Setelah kami ingat-ingat, kami juga cukup struggle menghadapi hidup sejak kecil dalam kemiskinan struktural. Walaupun, mungkin tidak sedramatis cerita Zenna dan Asrul, kami pernah mengalami berjualan makanan di sekolah dan kampus, kami pernah menginginkan sesuatu namun tak bisa karena ya memang tak ada uangnya.
Asrul menikahi Zenna dengan sederhana, juga terjadi di kami (walaupun sebagian orang tetap menganggap pernikahan kami tidak bisa dikatakan “sederhana”). Mereka kemudian hidup menumpang di kamar kosong kantor, mirip juga dengan kami di awal pernikahan mendapat mess/rumah dinas dari kantor.
Pada akhirnya, Asrul dan Zenna pindah rumah ke kontrakan, ini juga terjadi kepada kami. Biaya sewa tiap bulan keluar, plus masih mengirim ke orangtua masing-masing. Uang yang tersisa mungkin tidak banyak, tapi kami berharap apa-apa yang telah keluar beroleh pahala dan keberkahan. Aamiin.
Asrul dan Zenna kemudian memutuskan KPR, mendapat rumah di pinggir kota. Sangat-sangat pinggir, sangat-sangat jauh, dan rumahnya sangat-sangat kecil. RSS. Rumah sangat sederhana. Bahkan RSSSSSS. Sangat sangat sangat. Tidak ada pilihan, budget yang pas, memang adanya di pinggir kota dan rumah kecil. Mau di tengah kota dengan luas yang besar, harganya tidak masuk akal.
Yang terjadi di kami, mirip. Kami memang belum berencana ambil KPR rumah, tetapi sudah beberapa kali survei. Kami seringkali bergumam, tidak masuk akal. Rumah ini sudah kecil (bahkan aku tidak menganggapnya rumah, lebih seperti kamar kosan tetapi agak lebar sikit), dicicil bertahun-tahun, riba pula!
Roda itu berputar. Semakin lama, pintu kesuksesan dan kekayaan semakin terlihat di keluarga Asrul dan Zenna, walaupun halangan dan rintangannya selalu ada.

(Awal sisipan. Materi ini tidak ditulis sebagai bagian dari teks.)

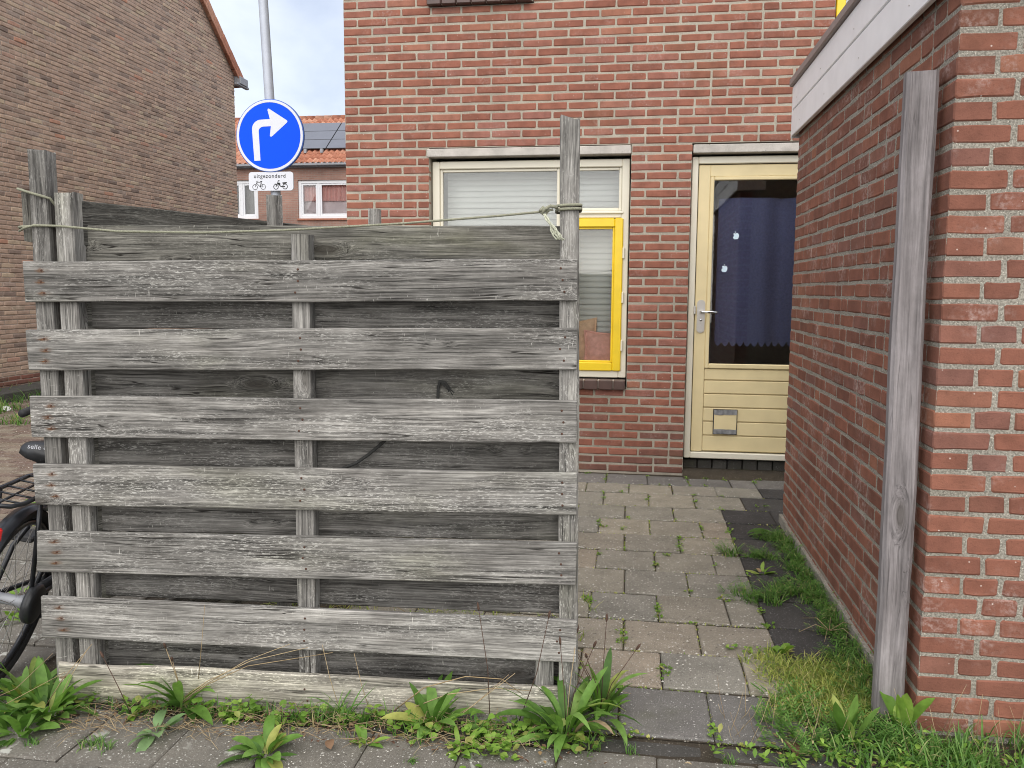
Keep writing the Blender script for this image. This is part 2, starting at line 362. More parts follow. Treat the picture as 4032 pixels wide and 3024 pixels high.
M['pillow_p'] = plain('pink_cushion_cloth', (0.92, 0.49, 0.40), 0.85, 0, 0.15, 30, bump=0.3, bscale=300)
M['steel'] = plain('brushed_steel', (0.55, 0.53, 0.50), 0.38, 0.85, 0.04, 40)
M['chrome'] = plain('chrome', (0.75, 0.75, 0.75), 0.18, 1.0, 0.02)
M['black'] = plain('black_print', (0.018, 0.018, 0.018), 0.6, 0, 0.1)
M['tape'] = plain('silver_duct_tape', (0.30, 0.305, 0.32), 0.35, 0.35, 0.25, 30, bump=0.5, bscale=60)
M['tapebl'] = plain('black_sealant', (0.03, 0.026, 0.026), 0.6)
M['sticker'] = plain('pale_blue_white_sticker', (0.60, 0.74, 0.84), 0.4, 0, 0.02)
M['blue'] = plain('blue_sign_foil', (0.0, 0.085, 0.95), 0.5, 0, 0.02, 6, spec=0.15)
M['blue_rim'] = plain('blue_grey_sign_rim', (0.08, 0.16, 0.50), 0.5, 0.2, 0.05)
M['sign_white'] = plain('white_sign_foil', (0.70, 0.72, 0.78), 0.45, 0, 0.02)
M['pole'] = plain('galvanised_pole', (0.50, 0.535, 0.61), 0.5, 0.15, 0.06, 12)
M['orange'] = brick_mat('orange_clay_tile', [(0, (0.36, 0.145, 0.09)), (0.6, (0.47, 0.21, 0.135)), (1, (0.52, 0.29, 0.20))], 0.3, 0.0, 0.5)
M['solar'] = plain('solar_glass', (0.13, 0.135, 0.16), 0.15, 0.0, 0.05, 2, spec=1.0)
M['solar_frame'] = plain('panel_frame', (0.04, 0.04, 0.045), 0.4, 0.4)
M['rubber'] = plain('black_rubber', (0.022, 0.022, 0.023), 0.7, 0, 0.15, 60)
M['paint_black'] = plain('black_enamel', (0.016, 0.017, 0.02), 0.28, 0, 0.2)
M['plastic_black'] = plain('black_plastic', (0.02, 0.021, 0.023), 0.4, 0, 0.15)
M['red_lens'] = plain('red_reflector', (0.5, 0.02, 0.02), 0.2)
M['rope'] = plain('greenish_rope', (0.255, 0.255, 0.185), 0.9, 0, 0.3, 250, bump=0.9, bscale=350)
M['rope_pale'] = plain('frayed_rope_fibre', (0.50, 0.51, 0.40), 0.9, 0, 0.25, 250)
M['cord'] = plain('dark_cord', (0.03, 0.03, 0.028), 0.9, 0, 0.3, 200, bump=0.8, bscale=300)
M['tile'] = tile_mat('grey_paving_tile', [(0, (0.30, 0.268, 0.21)), (0.22, (0.225, 0.214, 0.186)), (0.5, (0.31, 0.277, 0.215)), (0.75, (0.243, 0.228, 0.19)), (1, (0.315, 0.265, 0.205))], 0.8, moss=0.2)
M['tile_dark'] = tile_mat('dark_paving_tile', [(0, (0.050, 0.047, 0.046)), (1, (0.072, 0.068, 0.064))], 0.6, (0.36, 0.36, 0.36), 0.2, 120)
M['tile_worn'] = tile_mat('worn_aggregate_tile', [(0, (0.15, 0.142, 0.132)), (1, (0.19, 0.178, 0.165))], 0.9, (0.48, 0.47, 0.44), 0.3, 140)
M['slab'] = tile_mat('lichen_spotted_slab', [(0, (0.15, 0.138, 0.118)), (1, (0.185, 0.17, 0.146))], 0.9, (0.5, 0.49, 0.45), 0.25, 110, 0.85)
M['kerb'] = tile_mat('dark_kerb_concrete', [(0, (0.07, 0.066, 0.06)), (1, (0.1, 0.095, 0.085))], 0.5, (0.3, 0.3, 0.28), 0.5, 90)
M['paver'] = tile_mat('brown_street_paver', [(0, (0.155, 0.105, 0.085)), (0.6, (0.21, 0.165, 0.125)), (1, (0.25, 0.21, 0.16))], 0.9, (0.52, 0.48, 0.42), 0.45, 60)
M['soil'] = tile_mat('mossy_soil', [(0, (0.052, 0.042, 0.03)), (1, (0.052, 0.042, 0.03))], 0.6, (0.3, 0.27, 0.22), 0.55, 90)
M['asphalt'] = tile_mat('grey_asphalt', [(0, (0.06, 0.058, 0.055)), (1, (0.06, 0.058, 0.055))], 0.6, (0.3, 0.29, 0.27), 0.2, 70)
M['leaf'] = leaf_mat('plantain_leaf', [(0, (0.065, 0.145, 0.028)), (0.45, (0.13, 0.255, 0.042)), (0.88, (0.21, 0.36, 0.085)), (1, (0.40, 0.40, 0.11))])
M['leaf_light'] = leaf_mat('pale_green_leaf', [(0, (0.19, 0.31, 0.13)), (1, (0.25, 0.38, 0.17))])
M['weed'] = leaf_mat('low_weed_leaf', [(0, (0.11, 0.22, 0.03)), (0.5, (0.20, 0.35, 0.05)), (0.88, (0.30, 0.44, 0.09)), (1, (0.38, 0.35, 0.12))])
M['grass'] = leaf_mat('grass_blade', [(0, (0.065, 0.16, 0.03)), (0.55, (0.115, 0.25, 0.045)), (0.9, (0.20, 0.33, 0.085)), (1, (0.42, 0.37, 0.18))])
M['moss'] = leaf_mat('yellow_moss_grass', [(0, (0.12, 0.21, 0.04)), (0.4, (0.28, 0.36, 0.07)), (0.8, (0.48, 0.48, 0.13)), (1, (0.58, 0.50, 0.25))])
M['straw'] = leaf_mat('dry_straw', [(0, (0.34, 0.25, 0.14)), (0.6, (0.45, 0.35, 0.21)), (1, (0.22, 0.14, 0.085))], 0.15, 0.8)
M['seed'] = plain('brown_seed_head', (0.075, 0.042, 0.028), 0.9, 0, 0.3, 300)
M['dead'] = leaf_mat('dead_brown_leaf', [(0, (0.08, 0.042, 0.027)), (0.5, (0.14, 0.072, 0.045)), (0.85, (0.25, 0.16, 0.09)), (1, (0.42, 0.28, 0.12))], 0.15, 0.7)
M['petal'] = plain('white_litter_paper', (0.75, 0.75, 0.72), 0.8)

# ================================================================== GROUND, PAVING
random.seed(11)
g_ = MB(); g_.add([(-70, -25, -0.035), (40, -25, -0.035), (40, 70, -0.035), (-70, 70, -0.035)], [(0, 1, 2, 3)])
g_.build('ground', M['asphalt'], kind='structure')
so_ = MB(); so_.add([(-3.2, -0.2, -0.02), (4.0, -0.2, -0.02), (4.0, 6.2, -0.02), (-3.2, 6.2, -0.02)], [(0, 1, 2, 3)])
so_.build('soil', M['soil'], kind='structure')

def slab_mesh(nm, w, d, t, seed, wob=0.004):
    rr = random.Random(seed); m = MB(); vs = []; base = []
    cut = lambda: rr.uniform(0.002, 0.006)
    X, Y = w / 2, d / 2
    for (cx, cy, ex, ey) in ((-X, -Y, 1, 1), (X, -Y, -1, 1), (X, Y, -1, -1), (-X, Y, 1, -1)):
        a, b = (cx + ex * cut(), cy + rr.uniform(0, 1) * ey * wob * .4), (cx + rr.uniform(0, 1) * ex * wob * .4, cy + ey * cut())
        base += [b, a] if (ex * ey > 0) else [a, b]
    ring = []                      # one extra, slightly displaced point in the middle of each long edge
    for i in range(8):
        ring.append(base[i]); j = (i + 1) % 8
        if i % 2 == 1:
            mx, my = (base[i][0] + base[j][0]) / 2, (base[i][1] + base[j][1]) / 2
            ring.append((mx * (1 + rr.uniform(-.008, .004)), my * (1 + rr.uniform(-.008, .004))))
    n = len(ring)
    for (sc, z) in ((0.965, 0.0), (1.0, -0.005), (1.0, -t)):
        vs += [(x * sc if z == 0 else x, y * sc if z == 0 else y, z + (rr.uniform(-.0008, .0008) if z == 0 else 0)) for x, y in ring]
    fs = [tuple(range(n))]
    for k in range(2):
        for i in range(n):
            j = (i + 1) % n; fs.append((k*n+i, (k+1)*n+i, (k+1)*n+j, k*n+j))
    m.add(vs, fs, 0.0)
    me = bpy.data.meshes.new(nm); me.from_pydata(m.v, [], m.f); me.update()
    return me
def mesh_variants(nm, mat, n, w, d, t):
    out = []
    for i in range(n):
        me = slab_mesh(nm, w, d, t, i + 31); me.materials.append(mat); out.append(me)
    return out
path = g_p = MB(); path.add([(-1.5, 2.393, -0.0085), (1.0, 2.393, -0.0085), (1.0, 6.1, -0.0085), (-1.5, 6.1, -0.0085)], [(0, 1, 2, 3)])
path = path.build('path', M['soil'], kind='structure')
TW, TD = 0.279, 0.29
tl = mesh_variants('paving_tile', M['tile'], 6, TW, TD, 0.03)
td = mesh_variants('dark_tile', M['tile_dark'], 4, TW, TD, 0.03)
tw = mesh_variants('worn_tile', M['tile_worn'], 4, TW, TD, 0.03)
def lay(meshes, x0, x1, y0, y1, parent, name='paving_tile', z=0.0, gx=0.0025, gy=0.017):
    o = link(name, random.choice(meshes), parent)
    o.location = ((x0 + x1) / 2 + frand(-.002, .002), (y0 + y1) / 2, z + frand(-0.003, 0.003))
    o.rotation_euler = (frand(-.006, .006), frand(-.006, .006), frand(-.006, .006) + random.choice((0, PI)))
    o.scale = ((x1 - x0 - gx) / TW, (y1 - y0 - gy) / TD, 1)
    return o
rows = [(2.392, 2.707, .267, 'w'), (2.707, 2.991, .126, 't'), (2.991, 3.285, -.012, 't'), (3.285, 3.582, .13, 't'), (3.582, 3.899, -.015, 't'),
        (3.899, 4.199, .131, 't'), (4.199, 4.49, -.021, 't'), (4.49, 4.801, .118, 't'), (4.801, 5.107, -.024, 't'), (5.107, 5.432, .121, 't'),
        (5.432, 5.691, -.005, 't'), (5.691, 5.985, .12, 'w')]
for (y0, y1, ph, kd) in rows:
    right = 0.557 if y0 < 5.1 else (0.71 if y0 < 5.4 else 0.86)
    xs = [ph + .287 * k for k in range(-6, 4)]
    xs = [x for x in xs if -1.25 < x < right - 0.05] + [right]
    for a, b in zip(xs[:-1], xs[1:]): lay(tl if kd == 't' else tw, a, b, y0, y1, path)
    x = right
    lim = 0.872 if y0 < 4.7 else 1.7
    while x < lim - 0.03:
        b = min(x + .287, lim); lay(td if y0 < 5.6 else tw, x, b, y0, y1, path); x = b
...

Bagian yang paling menarik adalah, ketika mereka bersusah payah hendak masuk IKIP di Padang, anak mereka tak harus sesusah payah untuk masuk UI, dan cucu mereka sudah go international. Begitulah hidup, harus ada peningkatan-peningkatan. Dan peningkatan-peningkatan itu akan ada seraya usaha dan doa tetap menyala.
Semoga kita bisa mencapai itu. Aku, Kamu, Kita semua!